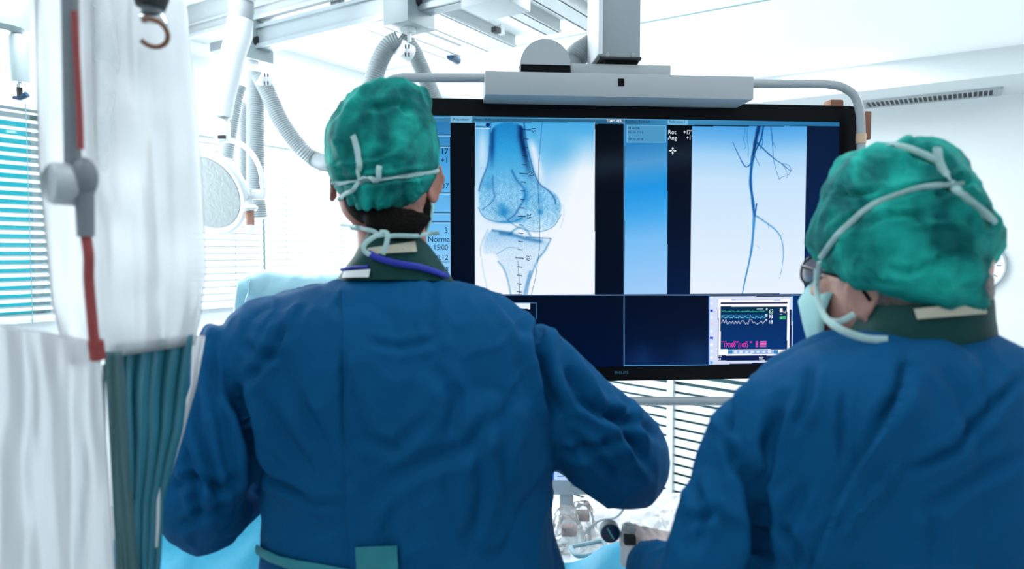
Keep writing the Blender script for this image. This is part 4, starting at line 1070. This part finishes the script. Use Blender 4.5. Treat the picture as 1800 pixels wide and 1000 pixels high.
# surgical mask and ties
def mask(HM, parent, m='mask'):
    mb = MB(); rings = []
    for i, (z, w, y) in enumerate(((.002, .044, .102), (-.015, .056, .112), (-.035, .060, .119), (-.060, .058, .106), (-.085, .050, .094), (-.106, .036, .078))):
        rings.append([HM @ Vector((w * 1.12 * math.sin(a), (y - .058) * max(.0, math.cos(a)) ** .8 + .058 - .02 * (abs(math.sin(a)) ** 4), z)) for a in np.linspace(-1.5, 1.5, 17)])
    v = [p for r in rings for p in r]; n = 17; f = [(i * n + k, i * n + k + 1, (i + 1) * n + k + 1, (i + 1) * n + k) for i in range(5) for k in range(16)]
    me = bpy.data.meshes.new('mask'); me.from_pydata(v, [], f); smooth_mesh(me)
    o = link('mask', me, M[m], parent); so = o.modifiers.new('so', 'SOLIDIFY'); so.thickness = .002; so.offset = 1; return o
mask(HM1, s1)
HT1 = [bvh_of(hair1.data), bt1, cot1]
def freetie(pts, w, name, parent, m='tie', thick=.0015):
    path = catmull([P(a, b, d) for a, b, d in pts], 8); r = w / 2 * pts[0][2] / F
    return MB().tube(path, r, 10, flat=thick / r, side=(0, 1, 0)).build(name, M[m], parent)
tie(HT1, [(622, 398), (640, 399), (660, 405), (672, 414)], 9, 1.1, 'mask_tie', s1, lift=.006)
tie(HT1, [(686, 414), (700, 413), (735, 413), (772, 409)], 8, 1.1, 'mask_tie', s1, lift=.006)
freetie([(676, 412, 1.085), (660, 415, 1.08), (642, 428, 1.078), (640, 440, 1.078), (650, 448, 1.08)], 9, 'mask_tie', s1)
freetie([(668, 408, 1.085), (680, 410, 1.08), (680, 425, 1.078), (675, 440, 1.078), (673, 447, 1.08)], 9, 'mask_tie', s1)
freetie([(600, 396, 1.20), (612, 397, 1.17), (626, 398, 1.13)], 5, 'mask_tie', s1)
def glasses(HM, parent, frame='dgrey'):
    g = MB()
    for s in (-1, 1):
        ring = [HM @ Vector((s * .034 + .026 * math.cos(a), .108 - abs(s * .034 + .026 * math.cos(a)) * .15, .012 + .019 * math.sin(a))) for a in np.linspace(0, 2 * math.pi, 25)]
        g.tube(ring, .0018, 8, cap=False)
        g.tube([HM @ Vector(p) for p in ((s * .060, .099, .018), (s * .074, .085, .018), (s * .081, .03, .016), (s * .083, .0, .014), (s * .080, -.02, -.006))], .0022, 8)
    g.tube([HM @ Vector(p) for p in ((-.009, .108, .016), (0, .112, .018), (.009, .108, .016))], .0018, 8)
    go = g.build('glasses', M[frame], parent)
    for s in (-1, 1):
        pl = [HM @ Vector((s * .034 + .025 * math.cos(a), .108 - abs(s * .034 + .025 * math.cos(a)) * .15, .012 + .018 * math.sin(a))) for a in np.linspace(0, 2 * math.pi, 25)[:-1]]
        MB().add(pl + [p + (HM.to_3x3() @ Vector((0, .0015, 0))) for p in pl], [tuple(range(24)), tuple(range(47, 23, -1))] + [(i, (i + 1) % 24, (i + 1) % 24 + 24, i + 24) for i in range(24)]).build('lens', M['lens'], go)
    return go
glasses(HM1, s1)
for s in (-1, 1): MB().sphere((s * .031, .073, .014), .012, HM1, 14).build('eye', M['eye'], s1)

# ---- right surgeon
R2 = [(582, 1505, 1715, .90, .05), (590, 1475, 1745, .895, .065), (602, 1440, 1775, .89, .08), (620, 1400, 1805, .885, .09), (640, 1365, 1830, .88, .098), (665, 1335, 1852, .875, .104), (700, 1315, 1868, .87, .11), (750, 1315, 1880, .868, .115), (820, 1325, 1885, .865, .118),
      (880, 1318, 1885, .865, .12), (950, 1305, 1885, .865, .12), (1000, 1300, 1885, .865, .12), (1100, 1310, 1890, .865, .122), (1250, 1330, 1905, .868, .128), (1500, 1310, 1925, .87, .135), (1900, 1295, 1940, .87, .14), (2150, 1290, 1945, .87, .14)]
L2 = [(1368, 705, .87, 50), (1328, 748, .865, 60), (1292, 825, .855, 65), (1262, 912, .845, 71), (1238, 1010, .84, 72), (1205, 1030, .93, 62), (1165, 1010, 1.04, 52), (1140, 1000, 1.13, 44)]
A2 = [(1850, 700, .87, 52), (1905, 740, .865, 62), (1935, 820, .855, 66), (1950, 910, .85, 70), (1945, 1010, .85, 70), (1900, 1030, .93, 60), (1820, 1010, 1.04, 52), (1760, 1000, 1.13, 44)]
CR2 = [([(1592, 600), (1586, 680), (1560, 740), (1520, 800), (1480, 870), (1450, 940), (1430, 1010)], 8, .004, 's'), ([(1596, 640), (1580, 700), (1545, 750)], 14, .006),
       ([(1580, 800), (1555, 850), (1500, 910), (1470, 960)], 8, .006, 'r'), ([(1500, 590), (1545, 596), (1595, 604)], 4, .004),
       ([(1290, 690), (1282, 760), (1290, 830)], 9, .006), ([(1300, 800), (1325, 850), (1338, 920), (1335, 1000)], 17, .017), ([(1375, 700), (1350, 780), (1345, 860), (1372, 940)], 12, .008), ([(1430, 640), (1420, 700), (1400, 750)], 10, .006), ([(1480, 690), (1478, 760), (1482, 810)], 7, .005),
       ([(1330, 660), (1300, 700), (1280, 740)], 9, .004, 'r'), ([(1650, 640), (1700, 700), (1715, 780)], 14, .004), ([(1590, 830), (1680, 790), (1760, 700), (1800, 660)], 10, .006), ([(1620, 900), (1700, 850), (1800, 800)], 14, .004), ([(1220, 850), (1240, 900), (1230, 960)], 10, .006), ([(1200, 920), (1260, 900), (1300, 940)], 10, .005),
       ([(1376, 920), (1400, 960), (1410, 1000)], 8, .006), ([(1420, 850), (1390, 900), (1375, 960)], 12, .005), ([(1640, 900), (1640, 1000)], 14, .004), ([(1260, 740), (1300, 790), (1318, 830)], 8, .005, 'r'), ([(1735, 640), (1740, 720)], 10, .003)]
EARP = P(1508, 516, .90)
MR2 = Matrix.Rotation(math.radians(32), 4, 'Z') @ Matrix.Rotation(math.radians(9), 4, 'X') @ Matrix.Rotation(math.radians(3), 4, 'Y')
H2 = EARP - (MR2 @ Vector((-.085, -.005, 0)))
HM2 = Matrix.Translation(H2) @ MR2
nb2 = P(1600, 600, .90)
s2, gown2, gm2, b2 = build_person('right surgeon in blue gown, green cap and glasses, head turned left', 'surgeons in blue gowns', Vector((nb2.x, .87, 0)), R2, L2, A2, HM2,
    ([nb2 + Vector((0, .0, -.06)), nb2, H2 + Vector((.02, -.03, -.06)), H2 + Vector((.01, -.02, -.02))], [.07, .062, .058, .055]), M['skin2'], CR2, 5)
W2 = P(1160, 985, 1.17); DV2 = (-.02, .98, .14)
W2R = P(1745, 990, 1.16)
hand(b2, W2, DV2, (.25, 0, 1), 1, .98, .55); hand(b2, W2R, (-.4, .9, .1), (0, 0, 1), -1, 1, .5)
body2 = link('body', voxel(b2, .0052, 3, .5), M['skin2'], s2)
gl_ = MB(); hand(gl_, W2, DV2, (.25, 0, 1), 1, .98, .55, .0016); gl_.tube([W2 - Vector(DV2) * .06, W2, W2 + Vector(DV2) * .03], [.036, .031, .030], 16)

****

-- SET TASK --
Reproduce every line precisely as given, omitting all pictures.

-- EXERCISE RESULT --
Keep writing the Blender script for this image. This is part 4, starting at line 1070. This part finishes the script. Use Blender 4.5. Treat the picture as 1800 pixels wide and 1000 pixels high.
# surgical mask and ties
def mask(HM, parent, m='mask'):
    mb = MB(); rings = []
    for i, (z, w, y) in enumerate(((.002, .044, .102), (-.015, .056, .112), (-.035, .060, .119), (-.060, .058, .106), (-.085, .050, .094), (-.106, .036, .078))):
        rings.append([HM @ Vector((w * 1.12 * math.sin(a), (y - .058) * max(.0, math.cos(a)) ** .8 + .058 - .02 * (abs(math.sin(a)) ** 4), z)) for a in np.linspace(-1.5, 1.5, 17)])
    v = [p for r in rings for p in r]; n = 17; f = [(i * n + k, i * n + k + 1, (i + 1) * n + k + 1, (i + 1) * n + k) for i in range(5) for k in range(16)]
    me = bpy.data.meshes.new('mask'); me.from_pydata(v, [], f); smooth_mesh(me)
    o = link('mask', me, M[m], parent); so = o.modifiers.new('so', 'SOLIDIFY'); so.thickness = .002; so.offset = 1; return o
mask(HM1, s1)
HT1 = [bvh_of(hair1.data), bt1, cot1]
def freetie(pts, w, name, parent, m='tie', thick=.0015):
    path = catmull([P(a, b, d) for a, b, d in pts], 8); r = w / 2 * pts[0][2] / F
    return MB().tube(path, r, 10, flat=thick / r, side=(0, 1, 0)).build(name, M[m], parent)
tie(HT1, [(622, 398), (640, 399), (660, 405), (672, 414)], 9, 1.1, 'mask_tie', s1, lift=.006)
tie(HT1, [(686, 414), (700, 413), (735, 413), (772, 409)], 8, 1.1, 'mask_tie', s1, lift=.006)
freetie([(676, 412, 1.085), (660, 415, 1.08), (642, 428, 1.078), (640, 440, 1.078), (650, 448, 1.08)], 9, 'mask_tie', s1)
freetie([(668, 408, 1.085), (680, 410, 1.08), (680, 425, 1.078), (675, 440, 1.078), (673, 447, 1.08)], 9, 'mask_tie', s1)
freetie([(600, 396, 1.20), (612, 397, 1.17), (626, 398, 1.13)], 5, 'mask_tie', s1)
def glasses(HM, parent, frame='dgrey'):
    g = MB()
    for s in (-1, 1):
        ring = [HM @ Vector((s * .034 + .026 * math.cos(a), .108 - abs(s * .034 + .026 * math.cos(a)) * .15, .012 + .019 * math.sin(a))) for a in np.linspace(0, 2 * math.pi, 25)]
        g.tube(ring, .0018, 8, cap=False)
        g.tube([HM @ Vector(p) for p in ((s * .060, .099, .018), (s * .074, .085, .018), (s * .081, .03, .016), (s * .083, .0, .014), (s * .080, -.02, -.006))], .0022, 8)
    g.tube([HM @ Vector(p) for p in ((-.009, .108, .016), (0, .112, .018), (.009, .108, .016))], .0018, 8)
    go = g.build('glasses', M[frame], parent)
    for s in (-1, 1):
        pl = [HM @ Vector((s * .034 + .025 * math.cos(a), .108 - abs(s * .034 + .025 * math.cos(a)) * .15, .012 + .018 * math.sin(a))) for a in np.linspace(0, 2 * math.pi, 25)[:-1]]
        MB().add(pl + [p + (HM.to_3x3() @ Vector((0, .0015, 0))) for p in pl], [tuple(range(24)), tuple(range(47, 23, -1))] + [(i, (i + 1) % 24, (i + 1) % 24 + 24, i + 24) for i in range(24)]).build('lens', M['lens'], go)
    return go
glasses(HM1, s1)
for s in (-1, 1): MB().sphere((s * .031, .073, .014), .012, HM1, 14).build('eye', M['eye'], s1)

# ---- right surgeon
R2 = [(582, 1505, 1715, .90, .05), (590, 1475, 1745, .895, .065), (602, 1440, 1775, .89, .08), (620, 1400, 1805, .885, .09), (640, 1365, 1830, .88, .098), (665, 1335, 1852, .875, .104), (700, 1315, 1868, .87, .11), (750, 1315, 1880, .868, .115), (820, 1325, 1885, .865, .118),
      (880, 1318, 1885, .865, .12), (950, 1305, 1885, .865, .12), (1000, 1300, 1885, .865, .12), (1100, 1310, 1890, .865, .122), (1250, 1330, 1905, .868, .128), (1500, 1310, 1925, .87, .135), (1900, 1295, 1940, .87, .14), (2150, 1290, 1945, .87, .14)]
L2 = [(1368, 705, .87, 50), (1328, 748, .865, 60), (1292, 825, .855, 65), (1262, 912, .845, 71), (1238, 1010, .84, 72), (1205, 1030, .93, 62), (1165, 1010, 1.04, 52), (1140, 1000, 1.13, 44)]
A2 = [(1850, 700, .87, 52), (1905, 740, .865, 62), (1935, 820, .855, 66), (1950, 910, .85, 70), (1945, 1010, .85, 70), (1900, 1030, .93, 60), (1820, 1010, 1.04, 52), (1760, 1000, 1.13, 44)]
CR2 = [([(1592, 600), (1586, 680), (1560, 740), (1520, 800), (1480, 870), (1450, 940), (1430, 1010)], 8, .004, 's'), ([(1596, 640), (1580, 700), (1545, 750)], 14, .006),
       ([(1580, 800), (1555, 850), (1500, 910), (1470, 960)], 8, .006, 'r'), ([(1500, 590), (1545, 596), (1595, 604)], 4, .004),
       ([(1290, 690), (1282, 760), (1290, 830)], 9, .006), ([(1300, 800), (1325, 850), (1338, 920), (1335, 1000)], 17, .017), ([(1375, 700), (1350, 780), (1345, 860), (1372, 940)], 12, .008), ([(1430, 640), (1420, 700), (1400, 750)], 10, .006), ([(1480, 690), (1478, 760), (1482, 810)], 7, .005),
       ([(1330, 660), (1300, 700), (1280, 740)], 9, .004, 'r'), ([(1650, 640), (1700, 700), (1715, 780)], 14, .004), ([(1590, 830), (1680, 790), (1760, 700), (1800, 660)], 10, .006), ([(1620, 900), (1700, 850), (1800, 800)], 14, .004), ([(1220, 850), (1240, 900), (1230, 960)], 10, .006), ([(1200, 920), (1260, 900), (1300, 940)], 10, .005),
       ([(1376, 920), (1400, 960), (1410, 1000)], 8, .006), ([(1420, 850), (1390, 900), (1375, 960)], 12, .005), ([(1640, 900), (1640, 1000)], 14, .004), ([(1260, 740), (1300, 790), (1318, 830)], 8, .005, 'r'), ([(1735, 640), (1740, 720)], 10, .003)]
EARP = P(1508, 516, .90)
MR2 = Matrix.Rotation(math.radians(32), 4, 'Z') @ Matrix.Rotation(math.radians(9), 4, 'X') @ Matrix.Rotation(math.radians(3), 4, 'Y')
H2 = EARP - (MR2 @ Vector((-.085, -.005, 0)))
HM2 = Matrix.Translation(H2) @ MR2
nb2 = P(1600, 600, .90)
s2, gown2, gm2, b2 = build_person('right surgeon in blue gown, green cap and glasses, head turned left', 'surgeons in blue gowns', Vector((nb2.x, .87, 0)), R2, L2, A2, HM2,
    ([nb2 + Vector((0, .0, -.06)), nb2, H2 + Vector((.02, -.03, -.06)), H2 + Vector((.01, -.02, -.02))], [.07, .062, .058, .055]), M['skin2'], CR2, 5)
W2 = P(1160, 985, 1.17); DV2 = (-.02, .98, .14)
W2R = P(1745, 990, 1.16)
hand(b2, W2, DV2, (.25, 0, 1), 1, .98, .55); hand(b2, W2R, (-.4, .9, .1), (0, 0, 1), -1, 1, .5)
body2 = link('body', voxel(b2, .0052, 3, .5), M['skin2'], s2)
gl_ = MB(); hand(gl_, W2, DV2, (.25, 0, 1), 1, .98, .55, .0016); gl_.tube([W2 - Vector(DV2) * .06, W2, W2 + Vector(DV2) * .03], [.036, .031, .030], 16)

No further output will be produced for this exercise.